Saleh agreed to step down November 23, turning over his powers to his vice president, though his loyalist and family members remain in government.

The Pessimist

"Egyptians can choose a state with secular reforms. However, there is also another possibility that the Islamists will exploit the situation in order to gain governance over the country and lead it backward. The third possibility is that [Egypt] will go in the direction of Iran.” Israeli Prime Minister Binyamin Netanyahu, February 7, addressing parliament.

The Optimists

“For the American people, the scenes of upheaval in the region may be unsettling, but the forces driving it are not unfamiliar.  Our own nation was founded through a rebellion against an empire.  Our people fought a painful Civil War that extended freedom and dignity to those who were enslaved.  And I would not be standing here today unless past generations turned to the moral force of nonviolence as a way to perfect our union.” US President Barack Obama, May 19, in State Department address on U.S. Middle East policy.

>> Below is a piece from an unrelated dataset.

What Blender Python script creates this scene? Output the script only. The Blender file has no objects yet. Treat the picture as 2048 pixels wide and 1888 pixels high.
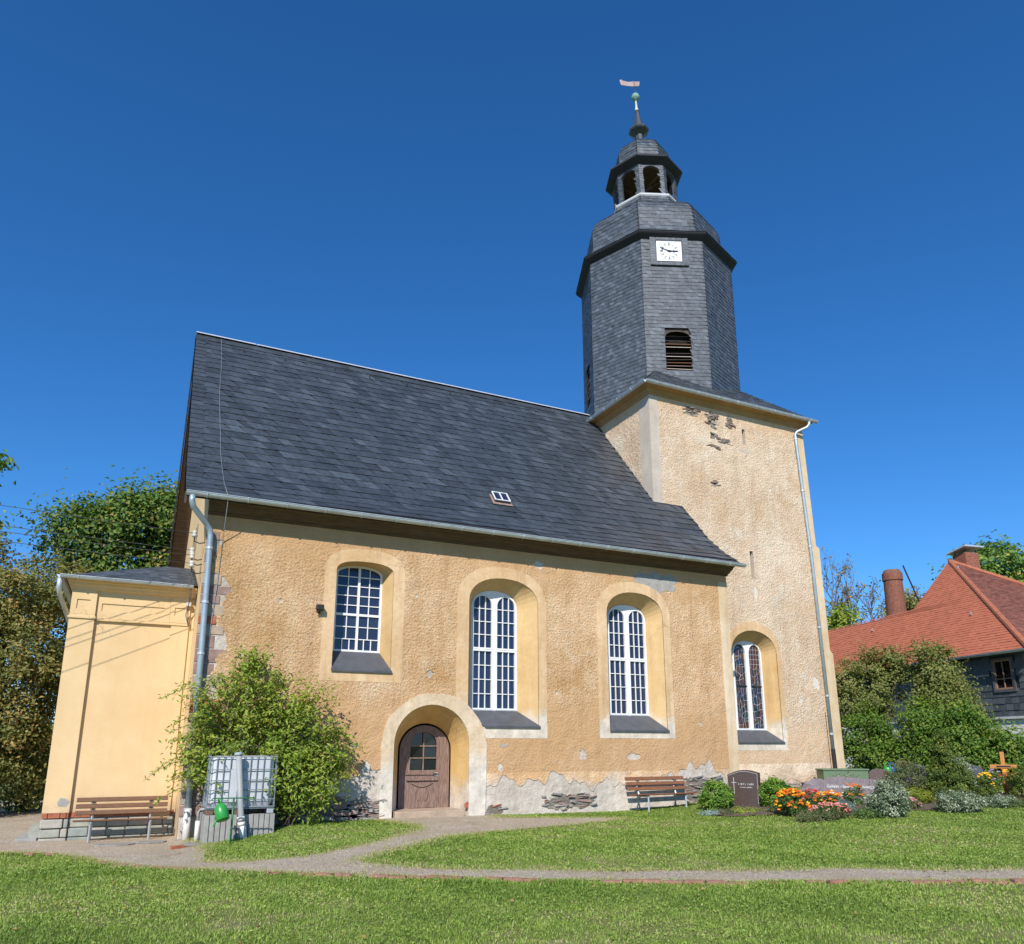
import bpy, bmesh, math, random
import numpy as np
from mathutils import Vector, Matrix
from mathutils.geometry import tessellate_polygon, delaunay_2d_cdt

rnd = random.Random(7)
rng = np.random.default_rng(11)
SC = bpy.context.scene
COL = SC.collection
R = math.radians

# ------------------------------------------------------------------ camera
EYE = Vector((0, 0, 1.68))
YAW, PITCH, FPX = 0.4472, 0.2414, 1537.5          # radians, radians, focal length for a 2048 px wide picture
cam_d = bpy.data.cameras.new('camera')
cam = bpy.data.objects.new('camera', cam_d)
COL.objects.link(cam)
cam.location = EYE
cam.rotation_euler = (math.pi / 2 + PITCH, 0, -YAW)
cam_d.sensor_width = 36
cam_d.lens = FPX / 2048 * 36
cam_d.shift_y = (1118 - 944) / 2048
cam_d.clip_start = 0.1
cam_d.clip_end = 3000
SC.camera = cam

# ------------------------------------------------------------------ sky, sun, exposure
SUN_AZ, SUN_EL = R(215), R(38)                    # clockwise from +Y
w = bpy.data.worlds.new('World')
SC.world = w
w.use_nodes = True
nt = w.node_tree
sky = nt.nodes.new('ShaderNodeTexSky')
sky.sky_type = 'NISHITA'
sky.sun_disc = False
sky.sun_elevation = SUN_EL
sky.sun_rotation = SUN_AZ
sky.altitude = 300
sky.air_density = 1.0
sky.dust_density = 0.0
sky.ozone_density = 10.0
bg = nt.nodes['Background']
bg.inputs['Strength'].default_value = 0.145
hs = nt.nodes.new('ShaderNodeHueSaturation')          # the photograph's deep polarised blue
hs.inputs['Saturation'].default_value = 1.13
nt.links.new(sky.outputs[0], hs.inputs['Color'])
nt.links.new(hs.outputs[0], bg.inputs[0])
sd = bpy.data.lights.new('sun', 'SUN')
sd.energy = 4.8
sd.angle = R(0.53)
sd.color = (1.0, 0.955, 0.89)
sun = bpy.data.objects.new('sun', sd)
COL.objects.link(sun)
to_sun = Vector((math.sin(SUN_AZ) * math.cos(SUN_EL), math.cos(SUN_AZ) * math.cos(SUN_EL), math.sin(SUN_EL)))
sun.rotation_euler = to_sun.to_track_quat('Z', 'Y').to_euler()
SC.view_settings.view_transform = 'Standard'
SC.view_settings.look = 'None'
SC.view_settings.exposure = 0.12
SC.view_settings.gamma = 1.0
SC.cycles.max_bounces = 6
SC.cycles.diffuse_bounces = 3
SC.cycles.glossy_bounces = 3
SC.cycles.transmission_bounces = 4
SC.cycles.use_denoising = True

# ------------------------------------------------------------------ materials
def _n(nt, t, **kw):
    n = nt.nodes.new(t)
    for k, v in kw.items():
        if k in n.inputs.keys():
            n.inputs[k].default_value = v
        else:
            setattr(n, k, v)
    return n

def _mix(nt, fac, a, b, blend='MIX'):
    m = nt.nodes.new('ShaderNodeMix')
    m.data_type = 'RGBA'
    m.blend_type = blend
    for i, v in ((0, fac), (6, a), (7, b)):
        if hasattr(v, 'is_output') or isinstance(v, bpy.types.NodeSocket):
            nt.links.new(v, m.inputs[i])
        else:
            m.inputs[i].default_value = v if i == 0 else (*v[:3], 1)
    return m.outputs[2]

def _math(nt, op, a, b=None, c=None, clamp=False):
    m = nt.nodes.new('ShaderNodeMath')
    m.operation = op
    m.use_clamp = clamp
    for i, v in enumerate((a, b, c)):
        if v is None:
            continue
        if isinstance(v, bpy.types.NodeSocket):
            nt.links.new(v, m.inputs[i])
        else:
            m.inputs[i].default_value = v
    return m.outputs[0]

def _noise(nt, co, scale, detail=4, rough=.55):
    n = _n(nt, 'ShaderNodeTexNoise')
    n.inputs['Scale'].default_value = scale
    n.inputs['Detail'].default_value = detail
    n.inputs['Roughness'].default_value = rough
    nt.links.new(co, n.inputs['Vector'])
    return n.outputs['Fac']

def _ramp(nt, fac, stops):
    r = nt.nodes.new('ShaderNodeValToRGB')
    nt.links.new(fac, r.inputs[0])
    while len(r.color_ramp.elements) < len(stops):
        r.color_ramp.elements.new(.5)
    for e, (p, c) in zip(r.color_ramp.elements, stops):
        e.position = p
        e.color = (*c[:3], 1) if hasattr(c, '__len__') else (c, c, c, 1)
    return r.outputs[0]

def _base(name, spec=.3):
    m = bpy.data.materials.new(name)
    m.use_nodes = True
    nt = m.node_tree
    b = nt.nodes['Principled BSDF']
    b.inputs['Specular IOR Level'].default_value = spec
    return m, nt, b

def _wpos(nt):
    return nt.nodes.new('ShaderNodeNewGeometry').outputs['Position']

def _bump(nt, b, h, strength, dist):
    bp = nt.nodes.new('ShaderNodeBump')
    bp.inputs['Strength'].default_value = strength
    bp.inputs['Distance'].default_value = dist
    nt.links.new(h, bp.inputs['Height'])
    nt.links.new(bp.outputs[0], b.inputs['Normal'])

def mul(c, k):
    return tuple(x * k for x in c)

def mat(name, c, rough=.8, var=.15, scale=4, bump=0, bscale=25, metal=0, spec=.3, tone=False, c2=None, stretch=None, bdist=.01):
    m, nt, b = _base(name, spec)
    co = _wpos(nt)
    if stretch:
        mp = nt.nodes.new('ShaderNodeMapping')
        mp.inputs['Scale'].default_value = stretch
        nt.links.new(co, mp.inputs[0])
        co = mp.outputs[0]
    f = _ramp(nt, _noise(nt, co, scale, 6, .62), ((.3, 0), (.7, 1)))
    colr = _mix(nt, f, mul(c, 1 - var), c2 or mul(c, 1 + var))
    if tone:
        a = nt.nodes.new('ShaderNodeAttribute')
        a.attribute_name = 'tone'
        colr = _mix(nt, 1.0, colr, a.outputs['Color'], 'MULTIPLY')
    nt.links.new(colr, b.inputs['Base Color'])
    b.inputs['Roughness'].default_value = rough
    b.inputs['Metallic'].default_value = metal
    if bump:
        _bump(nt, b, _noise(nt, co, bscale, 5, .6), bump, bdist)
    return m

def plaster(name, ca, cb, low, low_z, low_soft, streak=.25, bump=1.0, bdist=.03, bscale=8.0, grain=0.0, low_amp=2.3, zone=None):
    """old lime render: blotches, rain streaks, bare paler base, grain with painted relief shading"""
    m, nt, b = _base(name, .15)
    co = _wpos(nt)
    big = _noise(nt, co, .5, 5, .62)
    mid = _noise(nt, co, 2.4, 6, .68)
    f = _math(nt, 'ADD', _math(nt, 'MULTIPLY', big, .62), _math(nt, 'MULTIPLY', mid, .38))
    colr = _ramp(nt, f, ((.36, ca), (.5, tuple((x + y) / 2 for x, y in zip(ca, cb))), (.62, cb)))
    if grain > .3:
        b1 = _ramp(nt, _noise(nt, co, .85, 7, .7), ((.56, 0), (.66, 1)))
        colr = _mix(nt, _math(nt, 'MULTIPLY', b1, .55), colr, tuple(min(.86, x * 1.03 + y) for x, y in zip(cb, (.03, .06, .09))))
        off_ = nt.nodes.new('ShaderNodeVectorMath')
        off_.inputs[1].default_value = (31, 17, 9)
        nt.links.new(co, off_.inputs[0])
        b2 = _ramp(nt, _noise(nt, off_.outputs[0], .7, 7, .7), ((.57, 0), (.68, 1)))
        colr = _mix(nt, _math(nt, 'MULTIPLY', b2, .5), colr, (ca[0] * .95, ca[1] * .84, ca[2] * .75))
    # rain streaks: noise drawn out downwards
    mp = nt.nodes.new('ShaderNodeMapping')
    mp.inputs['Scale'].default_value = (1.9, 1.9, .16)
    nt.links.new(co, mp.inputs[0])
    sn = _noise(nt, mp.outputs[0], 1.5, 6, .65)
    colr = _mix(nt, _math(nt, 'MULTIPLY', _ramp(nt, sn, ((.52, 0), (.70, 1))), streak), colr, mul(ca, .62))
    colr = _mix(nt, _math(nt, 'MULTIPLY', _ramp(nt, sn, ((.28, 1), (.46, 0))), streak), colr, tuple(min(.85, x * 1.15 + .05) for x in cb))
    # hairline cracks
    if low is not None:
        vd_ = nt.nodes.new('ShaderNodeTexVoronoi')
        vd_.feature = 'DISTANCE_TO_EDGE'
        vd_.inputs['Scale'].default_value = .55
        wv_ = nt.nodes.new('ShaderNodeVectorMath')
        wv_.operation = 'MULTIPLY_ADD'
        nc = nt.nodes.new('ShaderNodeTexNoise')
        nc.inputs['Scale'].default_value = 2.2
        nc.inputs['Detail'].default_value = 6
        nt.links.new(co, nc.inputs['Vector'])
        nt.links.new(nc.outputs['Color'], wv_.inputs[0])
        wv_.inputs[1].default_value = (.9, .9, .9)
        nt.links.new(co, wv_.inputs[2])
        nt.links.new(wv_.outputs[0], vd_.inputs['Vector'])
        ck = _ramp(nt, vd_.outputs['Distance'], ((.0, 1), (.006, 0)))
        gate = _ramp(nt, _noise(nt, co, .35, 3), ((.50, 0), (.60, 1)))
        colr = _mix(nt, _math(nt, 'MULTIPLY', _math(nt, 'MULTIPLY', ck, gate), .55), colr, mul(ca, .45))
    sx = nt.nodes.new('ShaderNodeSeparateXYZ')
    nt.links.new(co, sx.inputs[0])
    if low is not None:
        zz = _math(nt, 'ADD', sx.outputs[2], _math(nt, 'MULTIPLY', _math(nt, 'SUBTRACT', _noise(nt, co, 1.0, 8, .75), .5), low_amp))
        lo = _math(nt, 'MULTIPLY_ADD', zz, -1 / low_soft, low_z / low_soft + .5, clamp=True)
        lc = _mix(nt, _ramp(nt, mid, ((.35, 0), (.65, 1))), mul(low, .70), mul(low, 1.12))
        colr = _mix(nt, lo, colr, lc)
    gr = _noise(nt, co, bscale, 6, .68)
    zf = None
    if zone is not None:
        # rough-cast field between z0 and z1, rubbed smoother and browner outside it
        z0, z1, zc = zone
        zw = _math(nt, 'ADD', sx.outputs[2], _math(nt, 'MULTIPLY', _math(nt, 'SUBTRACT', _noise(nt, co, .8, 6, .7), .5), 2.0))
        half = (z1 - z0) / 2
        zf = _math(nt, 'MULTIPLY', _math(nt, 'SUBTRACT', half, _math(nt, 'ABSOLUTE', _math(nt, 'SUBTRACT', zw, (z0 + z1) / 2))), 1.4)
        zf = _math(nt, 'ADD', zf, .3, clamp=True)
        above = _math(nt, 'GREATER_THAN', sx.outputs[2], low_z + .3)
        colr = _mix(nt, _math(nt, 'MULTIPLY', _math(nt, 'SUBTRACT', 1.0, zf), _math(nt, 'MULTIPLY', above, .7)), colr, zc)
        gr = _math(nt, 'ADD', _math(nt, 'MULTIPLY', _math(nt, 'SUBTRACT', gr, .5), _math(nt, 'MULTIPLY_ADD', zf, .55, .45)), .5)
    if grain:  # bump peaks paled, pits darkened: the relief's light and shade painted in
        colr = _mix(nt, _math(nt, 'MULTIPLY', _ramp(nt, gr, ((.54, 0), (.68, 1))), grain), colr, tuple(min(.88, x * 1.2 + .06) for x in cb))
        colr = _mix(nt, _math(nt, 'MULTIPLY', _ramp(nt, gr, ((.32, 1), (.46, 0))), grain), colr, mul(ca, .60))
    nt.links.new(colr, b.inputs['Base Color'])
    b.inputs['Roughness'].default_value = .95
    h = _math(nt, 'ADD', gr, _math(nt, 'MULTIPLY', _noise(nt, co, 1.7, 4, .6), .9))
    _bump(nt, b, h, bump, bdist)
    return m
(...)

“We must support the potential for democracy with all our might without relaxing our efforts. Allowing the flame of hope kindled by the Arab Spring to go out would be vindicating the defenders of the clash of civilizations. It would be giving free rein to the incitements to hatred and appeals for withdrawal. It would mean allowing these values to be crushed.” Juppe, speaking at The Brookings Institution, June 6.

Islam - or not

“I recommend a secular constitution for Egypt. Do not fear secularism because it does not mean being an enemy of religion. I hope the new regime in Egypt will be secular. I hope that after these remarks of mine the way the Egyptian people look at secularism will change.” Erdogan, September 14, urging Egypt and Arab countries to adopt his country’s political model.

“We welcome Turkey and we welcome Erdogan as a prominent leader, but we do not think that he or his country alone should be leading the region or drawing up its future.” Essam el-Erian, deputy leader of the Egypt’s Muslim Brotherhood’s Freedom and Justice Party, September 14, responding to Erdogan.

“If Muslim nations who have risen up accept [the term] Arab Spring they will have no alternative other than following the Westerners. However, the reality is that regional nations have cried Allah Akbar [God is great], attended Friday prayers, and then joined demonstrations,” Ali Akbar Velayati, former Iranian foreign minister and confidant of supreme leader Ayatollah Ali Khamenei, December 6, explaining why the upheavals of the past year should not be termed the Arab Spring.

Who’s in Charge Here?

“I want a very simple and clear message to come out of this summit, and that is that the most powerful nations on earth have come together and are saying to those in the Middle East and North Africa who want greater democracy, greater freedom, greater civil rights, we are on your side.” British Prime Minister David Cameron, speaking about his fellow G-8 countries, May 17. A day later media reported that British officers were training Saudi snipers used to quell unrest in Bahrain.

“If the Muslim nations stand against those who interfere in their internal affairs, these nations will experience progress. But if the world of oppression and world Zionism, including the oppressive regime of the United States, take control, the Muslim world will experience major problems for decades." Khamenei, September 1, congratulating the “revolutionaries” of the Arab Spring

Hmmmm

“We don't have such a policy to crack down or to torture people, you have mistakes committed by some people or we heard we have some allegations about mistakes, that is why we have a special committee to investigate what happened and then we can tell according to the evidences we have mistakes or not. But as a policy, no,” Assad, December 7, in interview with Barbara Walters, denying his government employs violence against rebels. A week later the United Nations raised the estimated death toll in Syria to 5,000, 3,000 of whom have been killed since August.

Hezbollah Secretary-General Sayyid Hasan Nasrallah on the Arab Spring on various dates:

“We must congratulate the Tunisian people on their historic revolution, their struggle, and their uprising.”

“In Tunis and Egypt, tyrants have gone away.”

“What is taking place in Libya is war imposed by the regime on a people that was peacefully demanding change. This people was forced to defend itself.”

“We praise the steadfastness of the Yemeni people and their commitment to their peaceful movement.”

“We call upon the Syrian people to maintain their regime of resistance, as well as to give way to the Syrian leadership to implement the required reforms and to choose the course of dialogue.”

Got it right (in a way)

“We will not surrender: we only have one choice to the end. Death, victory, it does not matter, we are not surrendering.” Libyan leader Muamar Al-Qaddafi, June 7, in phone interview with state television. He was found by victorious rebel forces hiding in a drainage pipe and killed October 20.